● What this task involves:
Copy each line below exactly and leave the pictures out.
************
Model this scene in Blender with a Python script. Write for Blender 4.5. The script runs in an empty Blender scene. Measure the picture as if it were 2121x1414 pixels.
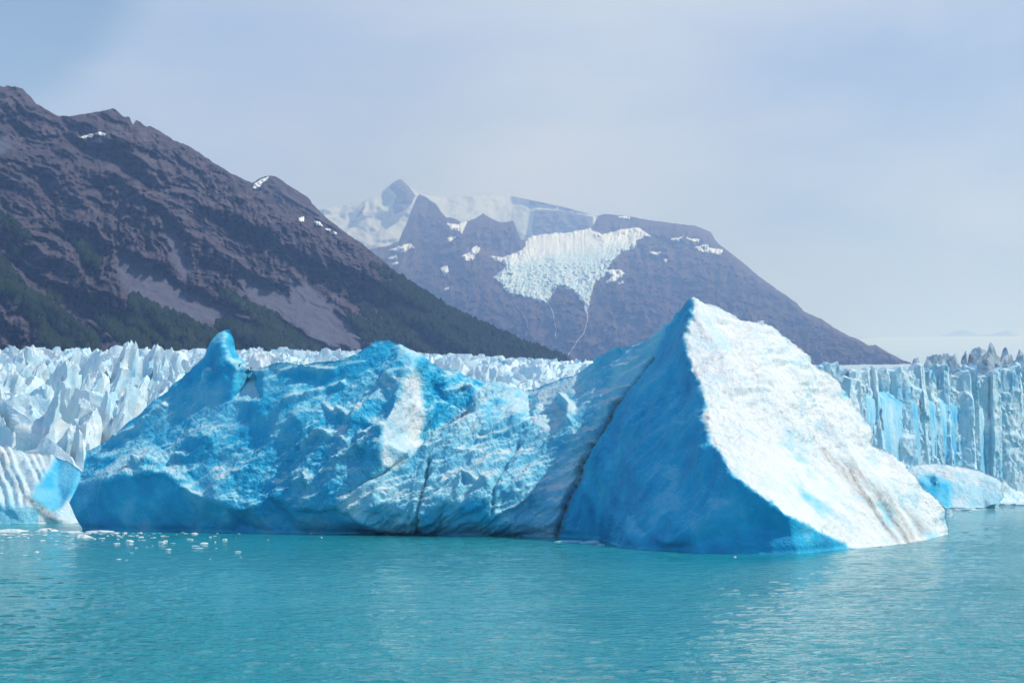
import bpy, math, random
import numpy as np
from mathutils import Vector, Matrix
from mathutils.geometry import delaunay_2d_cdt

random.seed(7); RNG = np.random.default_rng(7)
SC = bpy.context.scene
COL = SC.collection

# ------------------------------------------------------------------ camera
F, CX, HY, CH = 2914.0, 1060.5, 990.0, 10.8     # focal length (px of the 2121 wide photo), centre column, horizon row, eye height (m)
cam_d = bpy.data.cameras.new('camera'); cam = bpy.data.objects.new('camera', cam_d); COL.objects.link(cam)
cam.location = (0, 0, CH); cam.rotation_euler = (math.radians(90), 0, 0)
cam_d.sensor_width = 36.0; cam_d.lens = 36.0 * F / 2121.0; cam_d.shift_y = (HY - 707.0) / 2121.0
cam_d.clip_start = 1.0; cam_d.clip_end = 60000.0
SC.camera = cam

# ------------------------------------------------------------------ sun, sky, exposure
SUN_AZ, SUN_EL = math.radians(102), math.radians(50)      # azimuth clockwise from the view direction (+Y)
sv = Vector((math.sin(SUN_AZ)*math.cos(SUN_EL), math.cos(SUN_AZ)*math.cos(SUN_EL), math.sin(SUN_EL)))
sun_d = bpy.data.lights.new('sun', 'SUN'); sun_d.energy = 3.8; sun_d.angle = math.radians(0.6); sun_d.color = (1.0, 0.99, 0.975)
sun = bpy.data.objects.new('sun', sun_d); COL.objects.link(sun); sun.location = (600, -100, 500)
sun.rotation_euler = sv.to_track_quat('Z', 'Y').to_euler()

world = bpy.data.worlds.new('World'); SC.world = world; world.use_nodes = True
nt = world.node_tree; N = nt.nodes; L = nt.links; N.clear()
out = N.new('ShaderNodeOutputWorld')
sky = N.new('ShaderNodeTexSky'); sky.sky_type = 'NISHITA'; sky.sun_disc = False
sky.sun_elevation = SUN_EL; sky.sun_rotation = SUN_AZ; sky.altitude = 200; sky.air_density = 1.0; sky.dust_density = 0.0; sky.ozone_density = 4.0
bg1 = N.new('ShaderNodeBackground'); bg1.inputs[1].default_value = 0.12; L.new(sky.outputs[0], bg1.inputs[0])
tc = N.new('ShaderNodeTexCoord')
mp = N.new('ShaderNodeMapping'); mp.inputs['Scale'].default_value = (1.0, 1.0, 2.2); mp.inputs['Location'].default_value = (3.1, 0.4, 1.7)
L.new(tc.outputs['Generated'], mp.inputs[0])
nz = N.new('ShaderNodeTexNoise'); nz.inputs['Scale'].default_value = 2.3; nz.inputs['Detail'].default_value = 7; nz.inputs['Roughness'].default_value = 0.52; nz.inputs['Distortion'].default_value = 0.35
L.new(mp.outputs[0], nz.inputs['Vector'])
# a gap of clear sky up to the left, the rest of the sky under cloud
dp = N.new('ShaderNodeVectorMath'); dp.operation = 'DOT_PRODUCT'
gd = Vector((-0.44, 1.0, 0.40)).normalized(); dp.inputs[1].default_value = gd
nm = N.new('ShaderNodeVectorMath'); nm.operation = 'NORMALIZE'; L.new(tc.outputs['Generated'], nm.inputs[0]); L.new(nm.outputs[0], dp.inputs[0])
gap = N.new('ShaderNodeMapRange'); gap.interpolation_type = 'SMOOTHSTEP'
gap.inputs[1].default_value = 0.984; gap.inputs[2].default_value = 1.0; gap.inputs[3].default_value = 0.0; gap.inputs[4].default_value = 1.0
L.new(dp.outputs['Value'], gap.inputs[0])
# cloud banks hang on the mountains all round; overhead the sky opens up and lets the sun in
sx = N.new('ShaderNodeSeparateXYZ'); L.new(nm.outputs[0], sx.inputs[0])
def wm(op, a, b, c=None):
    x = N.new('ShaderNodeMath'); x.operation = op
    for k, v in enumerate((a, b, c)):
        if v is None: continue
        if hasattr(v, 'links'): L.new(v, x.inputs[k])
        else: x.inputs[k].default_value = v
    return x.outputs[0]
lift = wm('MULTIPLY_ADD', nz.outputs[0], -0.36, wm('MULTIPLY_ADD', gap.outputs[0], 0.42, sx.outputs[2]))
cov = N.new('ShaderNodeMapRange'); cov.interpolation_type = 'SMOOTHSTEP'
cov.inputs[1].default_value = 0.15; cov.inputs[2].default_value = 0.36; cov.inputs[3].default_value = 1.0; cov.inputs[4].default_value = 0.06
L.new(lift, cov.inputs[0])
cr = N.new('ShaderNodeValToRGB'); cr.color_ramp.elements[0].position = 0.36; cr.color_ramp.elements[1].position = 0.68
cr.color_ramp.elements[0].color = (0.31, 0.45, 0.84, 1); cr.color_ramp.elements[1].color = (0.68, 0.77, 1.0, 1)
L.new(nz.outputs[0], cr.inputs[0])
bg2 = N.new('ShaderNodeBackground'); bg2.inputs[1].default_value = 0.94; L.new(cr.outputs[0], bg2.inputs[0])
mx = N.new('ShaderNodeMixShader'); L.new(cov.outputs[0], mx.inputs[0]); L.new(bg1.outputs[0], mx.inputs[1]); L.new(bg2.outputs[0], mx.inputs[2])
L.new(mx.outputs[0], out.inputs[0])

vs = SC.view_settings; vs.view_transform = 'Standard'; vs.look = 'None'; vs.gamma = 1.0; vs.exposure = 0.0; vs.use_curve_mapping = False
SC.render.engine = 'CYCLES'
cy = SC.cycles; cy.use_denoising = True; cy.max_bounces = 4; cy.diffuse_bounces = 2; cy.glossy_bounces = 2; cy.transmission_bounces = 2
cy.volume_bounces = 1; cy.caustics_reflective = False; cy.caustics_refractive = False; cy.sample_clamp_indirect = 4.0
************
● Task response:
Model this scene in Blender with a Python script. Write for Blender 4.5. The script runs in an empty Blender scene. Measure the picture as if it were 2121x1414 pixels.
import bpy, math, random
import numpy as np
from mathutils import Vector, Matrix
from mathutils.geometry import delaunay_2d_cdt

random.seed(7); RNG = np.random.default_rng(7)
SC = bpy.context.scene
COL = SC.collection

# ------------------------------------------------------------------ camera
F, CX, HY, CH = 2914.0, 1060.5, 990.0, 10.8     # focal length (px of the 2121 wide photo), centre column, horizon row, eye height (m)
cam_d = bpy.data.cameras.new('camera'); cam = bpy.data.objects.new('camera', cam_d); COL.objects.link(cam)
cam.location = (0, 0, CH); cam.rotation_euler = (math.radians(90), 0, 0)
cam_d.sensor_width = 36.0; cam_d.lens = 36.0 * F / 2121.0; cam_d.shift_y = (HY - 707.0) / 2121.0
cam_d.clip_start = 1.0; cam_d.clip_end = 60000.0
SC.camera = cam

# ------------------------------------------------------------------ sun, sky, exposure
SUN_AZ, SUN_EL = math.radians(102), math.radians(50)      # azimuth clockwise from the view direction (+Y)
sv = Vector((math.sin(SUN_AZ)*math.cos(SUN_EL), math.cos(SUN_AZ)*math.cos(SUN_EL), math.sin(SUN_EL)))
sun_d = bpy.data.lights.new('sun', 'SUN'); sun_d.energy = 3.8; sun_d.angle = math.radians(0.6); sun_d.color = (1.0, 0.99, 0.975)
sun = bpy.data.objects.new('sun', sun_d); COL.objects.link(sun); sun.location = (600, -100, 500)
sun.rotation_euler = sv.to_track_quat('Z', 'Y').to_euler()

world = bpy.data.worlds.new('World'); SC.world = world; world.use_nodes = True
nt = world.node_tree; N = nt.nodes; L = nt.links; N.clear()
out = N.new('ShaderNodeOutputWorld')
sky = N.new('ShaderNodeTexSky'); sky.sky_type = 'NISHITA'; sky.sun_disc = False
sky.sun_elevation = SUN_EL; sky.sun_rotation = SUN_AZ; sky.altitude = 200; sky.air_density = 1.0; sky.dust_density = 0.0; sky.ozone_density = 4.0
bg1 = N.new('ShaderNodeBackground'); bg1.inputs[1].default_value = 0.12; L.new(sky.outputs[0], bg1.inputs[0])
tc = N.new('ShaderNodeTexCoord')
mp = N.new('ShaderNodeMapping'); mp.inputs['Scale'].default_value = (1.0, 1.0, 2.2); mp.inputs['Location'].default_value = (3.1, 0.4, 1.7)
L.new(tc.outputs['Generated'], mp.inputs[0])
nz = N.new('ShaderNodeTexNoise'); nz.inputs['Scale'].default_value = 2.3; nz.inputs['Detail'].default_value = 7; nz.inputs['Roughness'].default_value = 0.52; nz.inputs['Distortion'].default_value = 0.35
L.new(mp.outputs[0], nz.inputs['Vector'])
# a gap of clear sky up to the left, the rest of the sky under cloud
dp = N.new('ShaderNodeVectorMath'); dp.operation = 'DOT_PRODUCT'
gd = Vector((-0.44, 1.0, 0.40)).normalized(); dp.inputs[1].default_value = gd
nm = N.new('ShaderNodeVectorMath'); nm.operation = 'NORMALIZE'; L.new(tc.outputs['Generated'], nm.inputs[0]); L.new(nm.outputs[0], dp.inputs[0])
gap = N.new('ShaderNodeMapRange'); gap.interpolation_type = 'SMOOTHSTEP'
gap.inputs[1].default_value = 0.984; gap.inputs[2].default_value = 1.0; gap.inputs[3].default_value = 0.0; gap.inputs[4].default_value = 1.0
L.new(dp.outputs['Value'], gap.inputs[0])
# cloud banks hang on the mountains all round; overhead the sky opens up and lets the sun in
sx = N.new('ShaderNodeSeparateXYZ'); L.new(nm.outputs[0], sx.inputs[0])
def wm(op, a, b, c=None):
    x = N.new('ShaderNodeMath'); x.operation = op
    for k, v in enumerate((a, b, c)):
        if v is None: continue
        if hasattr(v, 'links'): L.new(v, x.inputs[k])
        else: x.inputs[k].default_value = v
    return x.outputs[0]
lift = wm('MULTIPLY_ADD', nz.outputs[0], -0.36, wm('MULTIPLY_ADD', gap.outputs[0], 0.42, sx.outputs[2]))
cov = N.new('ShaderNodeMapRange'); cov.interpolation_type = 'SMOOTHSTEP'
cov.inputs[1].default_value = 0.15; cov.inputs[2].default_value = 0.36; cov.inputs[3].default_value = 1.0; cov.inputs[4].default_value = 0.06
L.new(lift, cov.inputs[0])
cr = N.new('ShaderNodeValToRGB'); cr.color_ramp.elements[0].position = 0.36; cr.color_ramp.elements[1].position = 0.68
cr.color_ramp.elements[0].color = (0.31, 0.45, 0.84, 1); cr.color_ramp.elements[1].color = (0.68, 0.77, 1.0, 1)
L.new(nz.outputs[0], cr.inputs[0])
bg2 = N.new('ShaderNodeBackground'); bg2.inputs[1].default_value = 0.94; L.new(cr.outputs[0], bg2.inputs[0])
mx = N.new('ShaderNodeMixShader'); L.new(cov.outputs[0], mx.inputs[0]); L.new(bg1.outputs[0], mx.inputs[1]); L.new(bg2.outputs[0], mx.inputs[2])
L.new(mx.outputs[0], out.inputs[0])

vs = SC.view_settings; vs.view_transform = 'Standard'; vs.look = 'None'; vs.gamma = 1.0; vs.exposure = 0.0; vs.use_curve_mapping = False
SC.render.engine = 'CYCLES'
cy = SC.cycles; cy.use_denoising = True; cy.max_bounces = 4; cy.diffuse_bounces = 2; cy.glossy_bounces = 2; cy.transmission_bounces = 2
cy.volume_bounces = 1; cy.caustics_reflective = False; cy.caustics_refractive = False; cy.sample_clamp_indirect = 4.0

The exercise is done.